The consortium’s database catalogs 2,455 attacks by the P.K.K. since its formation in 1978 compared to 6,451 attacks by the Islamic State since it became formally known by its name in 2013.

What Mr. Trump Said

Reporter: “Even after all you have seen, ISIS prisoners freed, all the humanitarian disaster, you don’t have any regret for giving Erdogan the green light to invade?”Mr. Trump: “I didn’t give him a green light. When you make a statement like that, it’s so deceptive. Just the opposite of a green light. First of all, we had virtually no soldiers there.”

A defiant Mr. Trump repeatedly insisted that the United States had no business in the region and suggested that pulling its forces out of Northern Syria mattered little because there were few American service members — “26, 28, but under 58 soldiers” — there.

Fewer than 50 special operations soldiers were relocated “out of the immediate zone of attack,” Defense Secretary Mark T. Esper said on Friday.

But that figure is hardly representative of overall troop levels in Syria. Mr. Trump plans to withdraw 1,000 troops from Syria. A separate group of 150 troops in southern Syria will stay there.

What Mr. Trump Said

“We were supposed to be there for 30 days, we stayed for 10 years.”

The Syrian conflict broke out in 2011, but there was no major United States involvement until 2014 and no American ground troops in the area until 2015 — a period of four to five years, not a decade. Furthermore, there were no timetables established, much less a commitment to limit the military engagement to 30 days.

When former President Barack Obama announced the start of airstrikes against Islamic State targets in 2014, he did not define a timeline but instead said “the overall effort will take time.”

A year later, when the Obama administration announced the deployment of fewer than 50 special operations forces on the ground in Syria, Josh Earnest, a press secretary for Mr. Obama, also declined to give a specific date for withdrawal.

“This is not a short-term proposition in terms of our counter-ISIL strategy,” Mr. Earnest said in October 2015, using another acronym for the Islamic State.

Brett H. McGurk, a former special presidential envoy for the coalition to defeat ISIS, refuted Mr. Trump’s 30-day timeline last week in a tweet: “None of this is true.”

What Mr. Trump Said

Reporter: “What’s your bottom line with Turkey? Are you O.K. with Erdogan saying he’s not going to do a cease-fire?”Mr. Trump: “He didn’t say that at all.”

President Recep Tayyip Erdogan of Turkey did, in fact, rule out a cease-fire.

“They say ‘declare a cease-fire’. We will never declare a cease-fire,” Mr. Erdogan said in a news conference Tuesday, according to Reuters.

Other Claims

Mr.

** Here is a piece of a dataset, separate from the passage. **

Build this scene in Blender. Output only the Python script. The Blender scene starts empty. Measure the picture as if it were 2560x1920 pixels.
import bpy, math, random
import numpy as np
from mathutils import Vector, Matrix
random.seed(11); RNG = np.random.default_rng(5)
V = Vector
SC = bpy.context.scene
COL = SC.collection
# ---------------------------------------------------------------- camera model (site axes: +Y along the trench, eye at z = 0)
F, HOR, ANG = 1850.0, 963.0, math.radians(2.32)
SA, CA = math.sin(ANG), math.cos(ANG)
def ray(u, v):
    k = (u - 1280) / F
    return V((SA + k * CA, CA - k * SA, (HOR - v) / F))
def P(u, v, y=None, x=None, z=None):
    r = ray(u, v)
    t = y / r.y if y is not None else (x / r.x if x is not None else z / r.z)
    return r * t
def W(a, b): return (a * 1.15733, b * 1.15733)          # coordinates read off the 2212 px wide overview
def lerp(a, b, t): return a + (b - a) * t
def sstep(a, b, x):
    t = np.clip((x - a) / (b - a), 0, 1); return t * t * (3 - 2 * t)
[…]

Trump also repeated a number of other claims The Times has previously fact-checked:

He suggested the Democratic National Committee server hacked in the 2016 election was missing and repeated the conspiracy theory that the owner of American company that examined it “is from Ukraine.” (The server is on display at the D.N.C.’s headquarters and the owner is an American citizen born in Russia.)

He wrongly claimed the United States “never won” a trade case before the World Trade Organization before he took office. (It has won 85.7 percent of the cases it has initiated before the W.T.O. since 1995.)

He again misstated how the North Atlantic Treaty Organization works when he said many members “aren’t paying their dues.” (Members do not pay NATO, but rather commit to spending 2 percent of their gross domestic product on defense.)

He exaggerated when he said the trade deficit between the United States and the European Union was $150 billion. (It’s $115 billion.)